Rest for the Weary

There are a number of things in my life I arguably take too seriously — goldendoodle photo shoots, every article that deems chocolate a superfood, my firmly held belief that Rafael is, in fact, the true leader of the Ninja Turtles — but nothing more so than my strict adherence to a training schedule in the weeks leading up to a race.

A classic Type A personality, I thrive on the structure a formal training schedule provides me. It tells me to run five miles? Consider it done. It tells me to run the entire circumference of Manhattan? Count me in. It tells me to replace my normal skincare regimen with a daily slather of au jus and milk bones? Looks like someone’s been editing my schedule again on the sly.

When it comes to training, ticking off each scheduled run makes me feel accomplished and in control, and I love knowing that if I follow my plan to a T for 18 straight weeks, I’ll arrive at the starting line mentally and physically prepared to tackle those 26.2.

But if following a schedule makes me feel strong, missing a single workout can leave me feeling unfulfilled, unprepared and unsure of my abilities come race day. Multiply that feeling by five — as in the five scheduled runs I missed this week due to painful chest congestion — and today I’m feeling downright down.
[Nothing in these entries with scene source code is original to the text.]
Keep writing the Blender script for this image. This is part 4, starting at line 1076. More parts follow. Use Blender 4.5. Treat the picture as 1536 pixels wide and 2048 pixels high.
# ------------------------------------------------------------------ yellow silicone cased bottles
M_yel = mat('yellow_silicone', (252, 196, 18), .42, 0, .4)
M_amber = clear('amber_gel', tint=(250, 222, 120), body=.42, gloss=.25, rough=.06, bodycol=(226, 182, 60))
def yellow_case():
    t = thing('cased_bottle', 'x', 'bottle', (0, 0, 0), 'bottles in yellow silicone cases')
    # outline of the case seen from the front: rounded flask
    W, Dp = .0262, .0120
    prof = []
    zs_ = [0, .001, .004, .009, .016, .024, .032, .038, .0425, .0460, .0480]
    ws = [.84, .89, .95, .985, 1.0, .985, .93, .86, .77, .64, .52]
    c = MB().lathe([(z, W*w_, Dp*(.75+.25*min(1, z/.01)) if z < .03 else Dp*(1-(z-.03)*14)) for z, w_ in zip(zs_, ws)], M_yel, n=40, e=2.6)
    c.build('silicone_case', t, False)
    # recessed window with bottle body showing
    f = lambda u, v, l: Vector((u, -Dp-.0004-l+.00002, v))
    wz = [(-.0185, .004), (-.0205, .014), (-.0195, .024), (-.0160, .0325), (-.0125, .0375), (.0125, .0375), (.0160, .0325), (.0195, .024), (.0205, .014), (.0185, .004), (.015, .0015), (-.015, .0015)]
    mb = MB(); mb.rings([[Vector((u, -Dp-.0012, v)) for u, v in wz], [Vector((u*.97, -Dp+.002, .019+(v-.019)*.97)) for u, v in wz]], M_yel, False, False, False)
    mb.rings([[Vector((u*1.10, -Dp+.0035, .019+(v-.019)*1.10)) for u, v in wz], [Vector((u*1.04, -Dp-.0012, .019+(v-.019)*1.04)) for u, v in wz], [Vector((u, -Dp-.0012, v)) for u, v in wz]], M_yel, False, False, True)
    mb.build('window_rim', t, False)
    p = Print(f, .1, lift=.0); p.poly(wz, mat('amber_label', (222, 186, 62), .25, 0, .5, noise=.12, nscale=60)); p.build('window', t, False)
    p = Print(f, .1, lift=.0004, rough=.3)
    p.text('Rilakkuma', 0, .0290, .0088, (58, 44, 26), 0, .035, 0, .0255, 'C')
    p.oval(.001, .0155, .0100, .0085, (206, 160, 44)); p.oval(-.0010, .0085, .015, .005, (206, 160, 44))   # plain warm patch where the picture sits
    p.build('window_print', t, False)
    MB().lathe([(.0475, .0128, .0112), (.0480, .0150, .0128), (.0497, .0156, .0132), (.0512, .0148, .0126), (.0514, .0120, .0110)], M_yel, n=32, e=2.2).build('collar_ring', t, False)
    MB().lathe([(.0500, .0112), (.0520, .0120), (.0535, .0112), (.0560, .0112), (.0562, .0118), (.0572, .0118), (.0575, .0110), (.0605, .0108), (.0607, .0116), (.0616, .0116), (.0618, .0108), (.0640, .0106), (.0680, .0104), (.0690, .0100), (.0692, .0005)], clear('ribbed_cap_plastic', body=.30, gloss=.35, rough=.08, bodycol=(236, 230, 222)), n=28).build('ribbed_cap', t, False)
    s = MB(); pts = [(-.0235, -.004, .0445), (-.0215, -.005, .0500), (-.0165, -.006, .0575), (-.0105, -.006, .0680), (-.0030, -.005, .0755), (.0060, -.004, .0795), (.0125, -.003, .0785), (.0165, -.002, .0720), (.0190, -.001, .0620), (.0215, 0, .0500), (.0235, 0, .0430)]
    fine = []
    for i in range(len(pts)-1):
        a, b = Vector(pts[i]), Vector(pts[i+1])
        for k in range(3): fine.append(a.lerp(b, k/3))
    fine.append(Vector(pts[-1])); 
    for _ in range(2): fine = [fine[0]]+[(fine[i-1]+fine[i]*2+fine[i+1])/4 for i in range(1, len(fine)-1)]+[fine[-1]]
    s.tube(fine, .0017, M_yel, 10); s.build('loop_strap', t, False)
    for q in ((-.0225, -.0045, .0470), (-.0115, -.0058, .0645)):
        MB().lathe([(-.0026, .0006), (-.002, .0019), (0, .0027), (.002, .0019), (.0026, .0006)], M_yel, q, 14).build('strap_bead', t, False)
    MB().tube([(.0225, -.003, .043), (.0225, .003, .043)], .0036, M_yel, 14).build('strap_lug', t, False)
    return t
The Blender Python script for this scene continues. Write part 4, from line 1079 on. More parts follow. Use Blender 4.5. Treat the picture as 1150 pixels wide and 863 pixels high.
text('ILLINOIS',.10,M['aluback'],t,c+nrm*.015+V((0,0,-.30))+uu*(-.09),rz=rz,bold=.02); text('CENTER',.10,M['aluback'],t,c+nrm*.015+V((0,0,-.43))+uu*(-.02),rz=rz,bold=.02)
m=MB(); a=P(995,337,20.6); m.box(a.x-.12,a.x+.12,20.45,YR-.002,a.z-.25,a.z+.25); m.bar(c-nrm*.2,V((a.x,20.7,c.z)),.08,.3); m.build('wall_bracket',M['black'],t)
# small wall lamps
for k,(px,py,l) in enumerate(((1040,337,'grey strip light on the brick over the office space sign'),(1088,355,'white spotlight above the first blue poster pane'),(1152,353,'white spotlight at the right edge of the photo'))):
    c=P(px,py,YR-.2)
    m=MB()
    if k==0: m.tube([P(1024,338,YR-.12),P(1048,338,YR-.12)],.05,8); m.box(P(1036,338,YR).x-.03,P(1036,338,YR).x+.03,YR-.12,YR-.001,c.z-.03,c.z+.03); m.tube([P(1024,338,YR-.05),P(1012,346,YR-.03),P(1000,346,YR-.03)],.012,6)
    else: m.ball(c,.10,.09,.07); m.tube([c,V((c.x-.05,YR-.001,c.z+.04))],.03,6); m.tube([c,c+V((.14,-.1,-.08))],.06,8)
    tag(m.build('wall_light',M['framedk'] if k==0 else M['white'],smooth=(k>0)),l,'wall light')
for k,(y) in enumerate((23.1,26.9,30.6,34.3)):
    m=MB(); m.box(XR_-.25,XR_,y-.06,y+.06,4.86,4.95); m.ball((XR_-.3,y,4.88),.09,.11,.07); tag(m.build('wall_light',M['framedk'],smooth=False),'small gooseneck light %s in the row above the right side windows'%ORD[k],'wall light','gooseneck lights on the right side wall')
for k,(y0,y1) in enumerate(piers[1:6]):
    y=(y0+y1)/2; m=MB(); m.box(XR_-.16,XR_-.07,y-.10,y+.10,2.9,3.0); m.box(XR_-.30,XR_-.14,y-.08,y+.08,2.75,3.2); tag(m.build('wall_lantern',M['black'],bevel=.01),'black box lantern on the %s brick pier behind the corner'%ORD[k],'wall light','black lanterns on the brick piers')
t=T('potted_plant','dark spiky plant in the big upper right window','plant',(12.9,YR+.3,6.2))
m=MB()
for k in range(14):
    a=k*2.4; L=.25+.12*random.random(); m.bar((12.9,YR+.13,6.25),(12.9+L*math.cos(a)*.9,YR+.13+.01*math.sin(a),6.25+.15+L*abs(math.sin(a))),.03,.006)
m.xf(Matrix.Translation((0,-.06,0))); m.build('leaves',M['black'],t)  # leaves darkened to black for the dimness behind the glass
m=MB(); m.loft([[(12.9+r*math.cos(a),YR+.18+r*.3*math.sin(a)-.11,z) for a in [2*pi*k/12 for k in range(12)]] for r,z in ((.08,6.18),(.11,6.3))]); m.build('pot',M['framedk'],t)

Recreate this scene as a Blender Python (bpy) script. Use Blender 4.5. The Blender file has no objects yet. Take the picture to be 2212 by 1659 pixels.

Deep down, I know I was right sidelining my marathon training this week, especially that day I went to bed at 8 pm wearing two wool sweaters and a fur-lined cap. With the exception of two easy 20-minute jogs for the sake of sanity, I did little this week but go to work and watch the entire Molly Ringwald collection. I canceled all my social plans, remoted in on the worst day and subsided mostly on feel-good foods my wonderful boyfriend risked delivering into the hot zone.

Knowing I did the right thing deep down inside, however, doesn’t change the fact that my running log this week looks more like the Plains States than the peaks I’ve grown used to. It’s hard to look at those measly two bumps in the shadow of last week’s 18-miler and not feel like a bit of a fraud.

But maybe I’m wrong in looking at the glass half empty, even if my current glass is completely full of Alka-Seltzer Cold. Sure, last week’s 41-mile week was replaced by this week’s whopping 5.5. But according to my training calendar, this was supposed to be a pullback week — a somewhat reduced mileage stretch to help prepare me for the 19- and 20-mile long runs that are coming up soon. Sure, I wasn’t supposed to reduce my mileage so drastically — I was only scheduled to cut it down to about 35 miles before ramping back up stronger. But if the goal of this week was to relax my muscles before climbing the next peak, you could technically say I went above and beyond. Maybe instead of thinking of it as a terrible running week, I should try to see it as having had the best darn rest week Manhattan has ever seen.

A little perspective — like a little au jus perfume — can go a long way.

Were you more successful this week at running or resting?